Nimo, ao longo de sua viagem introspectiva se vê crendo piamente de que é com Anna que ele vai ter uma vida inteira. Em Anna é projetado um passado-presente-futuro de tudo que ele gostaria de continuar tendo antes de seus pais se divorciarem, isso sem contar com o amor ainda não desabrochado, guardado em secreto no âmago de um ser que ainda tenta saber primeiro porque está vivo e porque veio ao mundo.

Penso que o complicado ao ver esse filme é tentar manter a serenidade, foco, equilíbrio enquanto que na realidade os personagens não têm sequer a intenção de transmitirem alguma coisa, não sentem e nem sabem como sentir porque simplesmente eles não existem, são fruto da imaginação de uma criança que apenas quer ter os pais por perto mais uma vez. É na imaginação que o personagem dá-se o trabalho de escolher o que quer, porque lá ele tem liberdade e autonomia para isso. E quem nos garante de que na nossa vidinha real isso também não seja possível?

Anna na verdade existe apenas enquanto criança. Adolescente e mais tarde adulta é mera fomentação de idéias. O mesmo se dá para o Nimo adolescente, depois adulto e por fim idoso como ultimo mortal da face da Terra contando essa estória para o jornalista.

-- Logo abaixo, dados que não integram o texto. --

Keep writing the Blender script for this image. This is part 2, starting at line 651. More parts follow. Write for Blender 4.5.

Quantas vezes eu me questionei por não ter tido esse tipo de afeto dentro da casa dos 10 anos. O que mais pude absorver da minha adolescência foi o conflituoso relacionamento dos meus pais, as quatro separações ininterruptas, traição como forma de escape para a felicidade da minha mãe e por fim minha irmã começando um namoro (quando ela tinha 13 anos de idade) que se estendeu por oito longos anos. Hoje entendo que o namoro dela mais parecia uma forma de ter felicidade conjugal, coisa que nós não tivemos por parte de nossos pais, no caso o principal exemplo que poderíamos querer ter em nossas vidas até que o mundo nos descobrisse e vice-versa.

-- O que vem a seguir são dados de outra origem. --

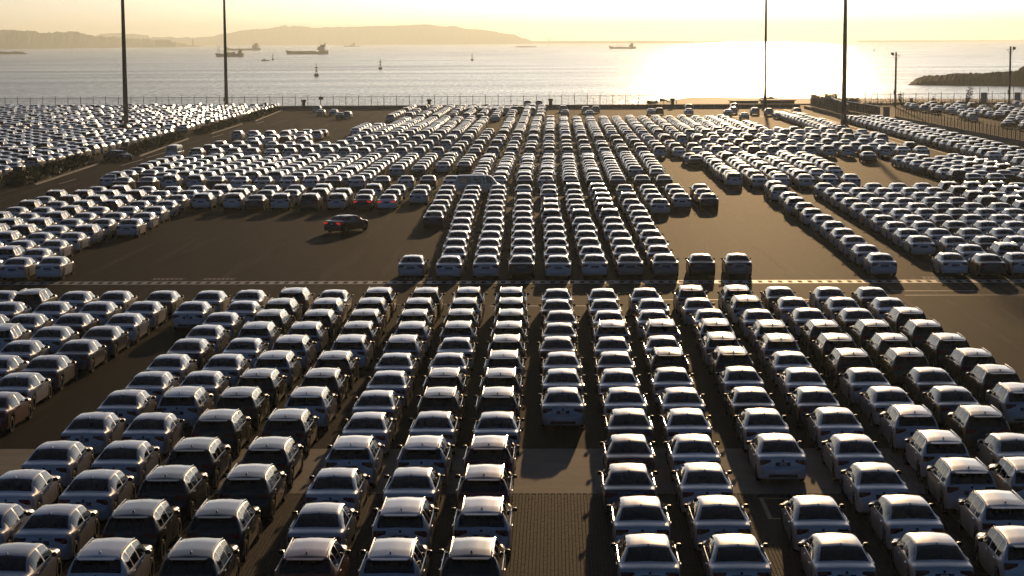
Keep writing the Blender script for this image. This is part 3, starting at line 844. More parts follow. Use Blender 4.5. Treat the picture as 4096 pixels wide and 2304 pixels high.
CARS={
 'N':'-158 568 sl;-130 569 wl;-71 569 wo;-47 569 wl;-104 569 wb;-24 570 wb;27 579 sl;53 579 sl;83 580 sl;111 581 sl;137 584 wl;-158 618 sl;-131 619 wb;-179 619 sl;-105 619 wb;-74 620 sl;-48 622 wl;-23 623 wl;27 629 sl;52 630 sl;83 630 sl;112 631 sl;141 632 wl;-183 670 sl;-157 670 sl;-131 671 wb;-24 672 wr;-104 673 wb;-75 673 sl;-49 674 sl;25 680 sn;51 681 sl;110 681 sl;140 683 wl;162 684 wl;-131 720 wb;-183 720 sl;-104 721 wb;-158 721 sl;-48 723 wl;-74 723 wl;-24 723 wr;27 732 sr;51 732 sl;110 732 sl;82 733 sl;141 733 wl;169 734 sl;-159 777 sl;-132 777 wb;-105 778 wb;-74 778 sl;-183 778 sl;-23 779 sl;-48 780 sl;167 784 wb;140 785 wl;82 785 sl;52 785 sl;29 785 sn;111 787 sl;-234 825 sr;-24 828 wb;-75 828 sl;-48 828 wb;-132 829 wb;-103 829 wl;-156 830 wl;-181 830 sl;53 834 sl;29 835 sl;3 835 sl;82 835 sb;109 835 sn;140 836 sl;167 837 sn;194 837 wl;-238 875 sl;-131 877 wb;-24 877 wb;-49 878 wb;-180 878 sl;-103 878 wb;-157 879 sl;-74 879 sl;28 884 sl;3 884 sl;110 885 sl;195 885 wb;52 887 sl;167 886 sn;138 885 sl;83 889 sl;-238 925 sn;-261 925 sl;-103 928 wb;-181 928 sl;-155 928 sl;-131 929 wl;-24 929 wl;-50 931 sl;-75 931 sl;3 933 sl;195 933 wb;138 933 wb;164 934 wb;110 933 sl;28 934 sn;83 939 wb;53 937 wb;-263 973 sl;-235 975 sn;-181 978 sn;110 981 wl;138 982 wb;-75 980 wl;193 982 wb;-130 980 wl;165 982 wb;-101 981 wl;-24 980 wb;-154 980 sl;1 983 sr;53 985 sl;28 982 sl;-49 981 sl;82 987 wl;-260 1022 sl;-285 1022 wl;-234 1023 sn;-181 1026 sl;-24 1028 wb;-154 1028 wl;-129 1028 wl;-50 1029 wl;138 1030 wb;-102 1029 wb;-74 1028 wl;190 1030 wb;29 1031 wl;164 1031 wb;111 1030 wl;2 1032 sb;55 1034 wl;83 1036 wl;-307 1069 sl;-286 1071 sl;-261 1072 sn;-233 1072 sl;-181 1075 sl;-128 1076 wb;-154 1076 wb;-76 1076 wb;-24 1076 wb;-103 1077 wb;-51 1077 wb;190 1079 wb;3 1080 sr;29 1080 sl;53 1082 sl;84 1084 sl;110 1083 sl;164 1086 sb;138 1087 sl;-205 1122 sl;-155 1124 wb;-285 1122 sl;-233 1123 sl;-311 1122 sl;-259 1122 sl;-51 1125 wl;-129 1125 wl;-77 1125 wb;-25 1125 wb;-177 1124 sl;-104 1126 wb;1 1128 sr;28 1129 sl;55 1130 sl;81 1132 sl;108 1132 wl;189 1132 sl;163 1134 sl;135 1135 sl;-308 1170 wb;-283 1170 sl;-260 1171 sl;-204 1171 sl;-232 1171 sb;-154 1173 wb;-26 1173 wl;-51 1174 wl;-76 1173 wb;-328 1173 sl;-104 1174 wb;-131 1174 sl;-181 1174 sl;1 1177 sl;53 1179 sl;80 1180 wl;28 1177 sl;107 1180 wl;187 1181 sb;162 1182 sl;133 1184 sb',
 'L':'-390 1358 sl;-368 1360 sl;-345 1365 sl;-371 1420 sl;-392 1424 wl;-423 1479 sl;-398 1479 sl;-374 1482 sl;-425 1540 wl;-400 1541 sl;-375 1543 sl;-375 1595 wl;-427 1598 wb;-403 1602 sl;-451 1602 wl;-429 1657 wl;-454 1657 wl;-354 1660 sl;-405 1662 sl;-378 1663 sl;-480 1718 wn;-431 1722 wl;-458 1723 sl;-356 1724 sl;-408 1724 sl;-382 1725 sl;-460 1783 sl;-434 1783 wb;-485 1787 sl;-359 1788 sl;-411 1788 sl;-384 1789 sl;-437 1845 wl;-487 1847 wb;-411 1848 wb;-464 1851 sl;-361 1852 sl;-387 1853 sl;-414 1907 wl;-465 1907 wb;-439 1908 wl;-491 1911 sl;-389 1917 sl;-235 1921 wb;-161 1922 sL;-209 1922 wl;-263 1923 wl;-184 1923 sB;-288 1923 sb;-365 1924 sl;-310 1929 wl;-340 1930 wl;-415 1973 wb;-441 1973 wl;-494 1973 wb;-467 1974 wb;-392 1980 sl;-365 1985 sl;-340 1985 sl;-135 1986 sl;-288 1986 sb;-188 1988 sb;-314 1988 wb;-211 1988 wl;-263 1989 sl;-234 1989 wb;-162 1990 sl;-444 2038 wl;-392 2041 sl;-419 2042 sl;-470 2042 sl;-341 2047 wl;-186 2050 wl;-136 2051 sl;-368 2052 sl;-238 2053 wl;-292 2053 sl;-162 2054 sl;-317 2054 sl;-267 2057 sl;-473 2184 sb;-447 2188 sb;-319 2192 sl;-113 2192 sl;-189 2193 sb;-345 2193 sl;-163 2195 sl;-243 2196 sb;-292 2196 sl;-139 2197 sb;-217 2198 sl;-373 2200 sb;-268 2200 sl;-423 2201 wl;-396 2202 wl;-499 2239 sl',
 'C':'-72 1364 sl;2 1365 sl;-47 1366 sl;-23 1367 sb;-98 1368 sl;27 1370 sl;51 1370 sg;100 1372 sb;75 1372 sg;125 1373 sg;1 1424 sl;-48 1425 sl;-23 1425 sl;-72 1426 sl;26 1426 sl;50 1429 sl;74 1430 sl;-49 1484 sl;-74 1485 sl;-24 1485 sl;1 1486 sl;50 1486 sl;25 1488 sl;75 1491 sl;-50 1544 sl;0 1544 sl;50 1544 sl;24 1545 sl;-75 1546 sl;-25 1547 sl;74 1548 sl;-76 1603 sl;-50 1603 sl;0 1604 sl;25 1604 sl;-26 1605 sl;48 1605 sl;73 1608 sl;-78 1664 sl;23 1664 sl;-51 1664 sl;48 1665 sl;-1 1665 sl;-26 1666 sl;73 1668 sl;-79 1728 sl;-53 1729 sl;-28 1729 sl;22 1730 wl;73 1730 sl;-105 1731 sb;-3 1731 wl;47 1733 wl;-29 1791 sl;73 1791 sl;-54 1792 sl;-81 1794 sl;-106 1795 sl;20 1797 sl;45 1797 wl;-4 1797 wl;-55 1850 sl;-4 1854 wl;-106 1855 sl;-82 1856 sl;45 1857 wl;-29 1858 sl;71 1858 sl;19 1859 sl;97 1859 sl;-107 1915 sl;-56 1918 sl;-30 1919 wl;19 1919 sl;70 1919 wl;45 1921 wl;95 1921 sl;147 1923 sb;-82 1924 sl;121 1924 sl;-109 1981 sl;-83 1982 sl;19 1982 sl;-57 1984 sl;95 1984 sl;44 1984 wl;121 1985 sl;-6 1985 sl;147 1986 sl;71 2045 sl;-84 2045 sl;95 2046 sl;-32 2046 sl;-110 2047 sl;-58 2047 sl;43 2049 wl;121 2050 sl;-6 2050 sl;148 2050 sb;18 2051 wl;17 2185 sb;-10 2187 sl;43 2188 sb;-33 2188 sb;68 2189 sb;-61 2189 sl;95 2190 sb;119 2192 sb',
 'R':'295 1367 sb;223 1373 sl;271 1374 sl;318 1375 sl;296 1430 sl;321 1431 wl;222 1432 sl;344 1436 sl;296 1490 sl;344 1492 sl;321 1492 sb;272 1496 sl;223 1498 sl;368 1551 sl;273 1553 sl;297 1554 sl;347 1554 sl;322 1555 sl;224 1557 sl;274 1613 sl;297 1615 sl;370 1615 sl;348 1618 sl;225 1618 sl;323 1619 sb;274 1674 sl;299 1676 sl;395 1677 sl;373 1678 sl;349 1679 sl;324 1680 sb;225 1682 sl;397 1737 sl;275 1738 sl;373 1738 sl;300 1738 sl;349 1739 sb;322 1740 sl;224 1745 sl;399 1800 sl;275 1800 sl;325 1800 sl;375 1801 sl;300 1801 sl;349 1802 sb;421 1804 wl;225 1808 sb;222 1856 wl;324 1858 sl;299 1859 sl;275 1860 sl;400 1864 wb;374 1865 sb;351 1866 sb;424 1867 wb;275 1923 sl;325 1923 sl;299 1924 sl;374 1927 sl;425 1927 sl;401 1927 wb;448 1927 wl;352 1928 sl;226 1932 sl;471 1986 sl;276 1986 sl;326 1987 sl;301 1988 sl;352 1988 sl;399 1989 wb;427 1990 wl;376 1990 sl;451 1993 wl;224 2006 wl;449 2050 wl;425 2051 wl;401 2052 wb;472 2052 sl;351 2053 sl;376 2053 sl;326 2054 sl;300 2055 sl;276 2057 sl;226 2071 wl;222 2192 sl;273 2195 sl;323 2196 sl;299 2197 sl;481 2198 sb;247 2202 sl;457 2199 sb;196 2208 wl;519 2209 sb;503 2254 sb;475 2246 sl;449 2247 wb;522 2289 sl;473 2294 sl;446 2295 sl;497 2300 wl;495 2345 sl;470 2343 sl;446 2344 sb;521 2345 wb;492 2391 wb;469 2392 sl;445 2395 sb;518 2393 wb;489 2438 sl;517 2440 wb;467 2441 sl;442 2445 sl;487 2486 sl;463 2489 sl;513 2486 wl;441 2496 sl;510 2534 sl;487 2534 sl;463 2538 wl;438 2545 sl;512 2583 sl;461 2586 sl;411 2640 sb',
}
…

Mr. Nobody” me fez sentir à vontade, é como se um filme baseado em ficção pudesse retratar parte do que eu fantasiei também na minha meninice e adolescência. Opções de escolha dentro de um mundo fictício, que pode se transformar em real ou se manter na ilusão resignada. Sem essa de tristeza, hoje eu me divirto a custa disso tudo. A vida é feita de ironia não é mesmo? Real ou não a vida é feita de ironias, coisas que aprendemos a rir para evitar uma estagnação, seguir em frente e manter por perto pessoas, valores, situações que podem fomentar algum tipo de “evolução”.

Sobre minha família, ela não chegou a ser multifacetária como a do Nimo Nobody, mas ao menos meus pais finalmente tomaram jeito (esse ano comemoraram 25 anos de matrimônio), mas também foi preciso uma conversa pesada entre nós quatro (meu pai, minha mãe, irmã e eu) e isso também não quer dizer que estamos todos muito felizes e radiantes como num comercial de margarina. Apenas aprendemos a conviver, isso basta! Minha irmã terminou o namoro e consegue descobrir agora a adolescência perdida, conflitando consigo mesma, pois eu reconheço que interiormente falando ela é uns 10 anos mais velha pelos decorrentes episódios que a vida proporciona.

Quanto a mim, bem, to aí né, escrevendo essas coisas sem sentindo, introspectividades aleatórias para quem quiser ler. Mas, antes de tudo para mim mesmo, uma forma de fazer lembrar sempre do que pode ser real ou não, do que vale à pena brincar de fantasiar ou não. Somos eternas crianças insistindo em crescer, isso sim!

3 comentários:

Nanda Assis disse...

adoro sua inteligencia e visão.

bjosss...

Samanta disse...

O dilema de Nemo é o dilema da escolha; no fim, somos todos crianças de nove anos analisando qual o melhor doce.

Anônimo disse...

Cara, adorei o texto, adorei a interpretação do texto e também adorei o filme, que vi essa semana.

Sério mesmo, gostei muito. Parabéns por essa sua capacidade de botar os sentimentos em palavras.